| PROBLEM TO WORK ON |
Pull out every line with the word "high" from the entries below.

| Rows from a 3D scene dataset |
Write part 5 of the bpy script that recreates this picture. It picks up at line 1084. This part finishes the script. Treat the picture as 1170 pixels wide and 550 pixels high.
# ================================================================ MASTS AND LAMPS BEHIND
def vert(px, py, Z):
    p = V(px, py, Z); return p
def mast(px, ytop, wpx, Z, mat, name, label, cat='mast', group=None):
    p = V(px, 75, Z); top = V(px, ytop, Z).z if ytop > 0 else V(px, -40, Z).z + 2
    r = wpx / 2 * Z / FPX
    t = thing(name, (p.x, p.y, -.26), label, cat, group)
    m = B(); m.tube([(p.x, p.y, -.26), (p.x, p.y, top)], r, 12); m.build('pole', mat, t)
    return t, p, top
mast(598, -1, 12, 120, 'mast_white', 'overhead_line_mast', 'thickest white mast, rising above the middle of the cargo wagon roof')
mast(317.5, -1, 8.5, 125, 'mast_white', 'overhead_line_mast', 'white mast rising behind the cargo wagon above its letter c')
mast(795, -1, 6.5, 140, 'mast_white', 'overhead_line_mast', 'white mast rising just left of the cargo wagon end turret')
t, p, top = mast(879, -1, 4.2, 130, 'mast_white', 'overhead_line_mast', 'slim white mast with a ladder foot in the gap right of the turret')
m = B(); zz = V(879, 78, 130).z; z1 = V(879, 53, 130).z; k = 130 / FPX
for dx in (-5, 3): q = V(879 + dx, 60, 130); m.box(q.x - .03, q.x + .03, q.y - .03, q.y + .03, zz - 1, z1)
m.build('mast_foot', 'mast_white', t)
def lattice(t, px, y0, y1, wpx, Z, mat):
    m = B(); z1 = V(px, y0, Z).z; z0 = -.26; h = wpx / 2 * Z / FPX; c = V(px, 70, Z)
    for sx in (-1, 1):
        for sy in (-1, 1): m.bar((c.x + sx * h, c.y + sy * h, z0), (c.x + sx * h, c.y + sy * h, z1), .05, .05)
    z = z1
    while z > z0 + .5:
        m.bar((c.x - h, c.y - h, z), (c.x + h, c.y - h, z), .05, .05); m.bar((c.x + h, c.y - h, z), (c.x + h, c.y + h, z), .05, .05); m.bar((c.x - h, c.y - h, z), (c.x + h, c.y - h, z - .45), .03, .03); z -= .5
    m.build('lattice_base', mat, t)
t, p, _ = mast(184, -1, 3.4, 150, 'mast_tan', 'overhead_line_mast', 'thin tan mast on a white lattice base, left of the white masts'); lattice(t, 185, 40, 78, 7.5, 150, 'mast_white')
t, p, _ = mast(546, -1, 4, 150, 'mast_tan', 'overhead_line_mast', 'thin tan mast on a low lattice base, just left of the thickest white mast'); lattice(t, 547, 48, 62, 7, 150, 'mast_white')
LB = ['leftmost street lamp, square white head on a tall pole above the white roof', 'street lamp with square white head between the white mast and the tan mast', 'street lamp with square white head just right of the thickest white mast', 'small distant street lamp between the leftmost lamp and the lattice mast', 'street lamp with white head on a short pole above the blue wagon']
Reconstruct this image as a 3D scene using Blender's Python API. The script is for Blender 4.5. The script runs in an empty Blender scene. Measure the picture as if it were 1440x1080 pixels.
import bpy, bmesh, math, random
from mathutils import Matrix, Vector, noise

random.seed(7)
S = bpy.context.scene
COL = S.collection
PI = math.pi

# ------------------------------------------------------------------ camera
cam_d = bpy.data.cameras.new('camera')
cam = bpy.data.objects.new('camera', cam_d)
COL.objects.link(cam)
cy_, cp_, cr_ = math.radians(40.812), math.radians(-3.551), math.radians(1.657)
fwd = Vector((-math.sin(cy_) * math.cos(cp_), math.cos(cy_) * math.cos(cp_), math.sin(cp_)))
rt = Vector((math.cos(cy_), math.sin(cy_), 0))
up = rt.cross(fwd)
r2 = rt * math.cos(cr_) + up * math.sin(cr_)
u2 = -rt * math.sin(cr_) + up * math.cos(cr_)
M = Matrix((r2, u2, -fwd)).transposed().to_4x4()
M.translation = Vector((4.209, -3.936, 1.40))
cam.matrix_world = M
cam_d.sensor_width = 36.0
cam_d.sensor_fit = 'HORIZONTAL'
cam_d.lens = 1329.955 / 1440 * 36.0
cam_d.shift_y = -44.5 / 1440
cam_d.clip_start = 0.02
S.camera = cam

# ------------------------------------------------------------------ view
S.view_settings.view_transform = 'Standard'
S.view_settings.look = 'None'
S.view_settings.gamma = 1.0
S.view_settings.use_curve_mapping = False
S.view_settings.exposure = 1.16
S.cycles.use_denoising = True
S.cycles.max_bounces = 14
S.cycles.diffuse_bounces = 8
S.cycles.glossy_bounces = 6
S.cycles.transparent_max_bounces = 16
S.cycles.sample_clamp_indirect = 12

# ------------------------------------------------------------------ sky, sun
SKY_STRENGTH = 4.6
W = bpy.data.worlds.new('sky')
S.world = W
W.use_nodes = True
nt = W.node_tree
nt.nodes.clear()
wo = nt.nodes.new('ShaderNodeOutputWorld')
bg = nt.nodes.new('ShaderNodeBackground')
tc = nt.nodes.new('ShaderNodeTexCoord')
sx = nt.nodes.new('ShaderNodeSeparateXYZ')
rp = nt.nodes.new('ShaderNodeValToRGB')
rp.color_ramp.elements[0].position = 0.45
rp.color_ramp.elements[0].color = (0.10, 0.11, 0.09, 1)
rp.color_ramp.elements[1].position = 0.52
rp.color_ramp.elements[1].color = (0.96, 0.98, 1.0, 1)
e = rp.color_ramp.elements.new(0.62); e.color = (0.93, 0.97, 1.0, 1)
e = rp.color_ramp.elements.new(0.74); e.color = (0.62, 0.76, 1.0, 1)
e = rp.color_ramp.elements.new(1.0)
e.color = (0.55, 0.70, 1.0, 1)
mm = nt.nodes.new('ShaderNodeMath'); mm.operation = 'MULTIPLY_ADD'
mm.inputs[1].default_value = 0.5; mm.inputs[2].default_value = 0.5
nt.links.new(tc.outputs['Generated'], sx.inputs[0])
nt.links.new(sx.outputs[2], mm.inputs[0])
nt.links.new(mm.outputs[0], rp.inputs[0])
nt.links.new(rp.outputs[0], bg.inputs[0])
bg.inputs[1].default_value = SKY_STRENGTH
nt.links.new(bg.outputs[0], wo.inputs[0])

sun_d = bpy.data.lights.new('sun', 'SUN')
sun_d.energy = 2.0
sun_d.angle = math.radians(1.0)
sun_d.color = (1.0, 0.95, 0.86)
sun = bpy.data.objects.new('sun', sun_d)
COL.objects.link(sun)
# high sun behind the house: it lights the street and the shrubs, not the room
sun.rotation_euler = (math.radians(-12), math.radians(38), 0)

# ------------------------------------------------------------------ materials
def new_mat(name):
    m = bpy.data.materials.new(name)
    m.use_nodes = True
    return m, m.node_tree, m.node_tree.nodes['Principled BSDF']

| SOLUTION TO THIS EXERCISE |
Write part 5 of the bpy script that recreates this picture. It picks up at line 1084. This part finishes the script. Treat the picture as 1170 pixels wide and 550 pixels high.
# high sun behind the house: it lights the street and the shrubs, not the room